The celebration of Our Lord’s Resurrection continues in the Church for eight days, called the Octave of Easter. Each day of the Octave is ranked as a Solemnity in the Church’s liturgical calendar, the highest ranking of liturgical feasts. At Masses during the Octave of Easter, as on Sundays, the Gloria, is recited or sung.

The idea of an Octave of a great feast has its roots in the Old Testament. There are many Jewish feasts that lasted for eight days, for example, the feast of Passover and the feast of Tabernacles. In the Catholic Church, we celebrate eight days of Christmas as well as eight days of Easter.

The Gospel readings at Masses during the Octave of Easter include passages from the Gospels that relate various appearances of the Risen Jesus.
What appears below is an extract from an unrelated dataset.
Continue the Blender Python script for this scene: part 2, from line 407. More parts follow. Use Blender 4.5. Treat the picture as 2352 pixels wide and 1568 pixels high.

Reflecting on these Gospel texts is a wonderful way to prolong the celebration of Easter. Each day during the Octave, we proclaim in the Gospel Acclamation: This is the day the Lord has made; let us be glad and rejoice in it.

The Octave of Easter ends on the Second Sunday of Easter, the Sunday of Divine Mercy. In the Jubilee Year 2000, at the Mass in which he canonized the humble religious Sister Faustina Kowalska, Blessed John Paul II declared that from then on throughout the Church the Second Sunday of Easter would also be called the Sunday of Divine Mercy. This is entirely appropriate since, as Blessed John Paul II reminded us, “Divine Mercy is “the Easter gift that the Church receives from the risen Christ and offers to humanity….”

At Mass on the Sunday of Divine Mercy, we will hear the Gospel account of Our Lord’s appearance to the apostles on the night of the first Easter Sunday. When He appeared to them, the Risen Jesus showed them his hands and his side. He showed them his glorious wounds. These wounds reveal the divine mercy. And then Our Lord imparted to his apostles his own power to forgive sins and entrusted to them and their successors the ministry of reconciliation when he said to them: Receive the Holy Spirit. Whose sins you forgive are forgiven them, and whose sins you retain are retained.

At Mass on the Sunday of Divine Mercy, we will pray Psalm 118 (the responsorial psalm that day). Jesus himself would have prayed this psalm at the Last Supper. When we pray it, we remember Christ’s passion and death and we thank God for raising Jesus from the dead. It reminds us to trust in the Lord and his merciful love. It truly endures forever.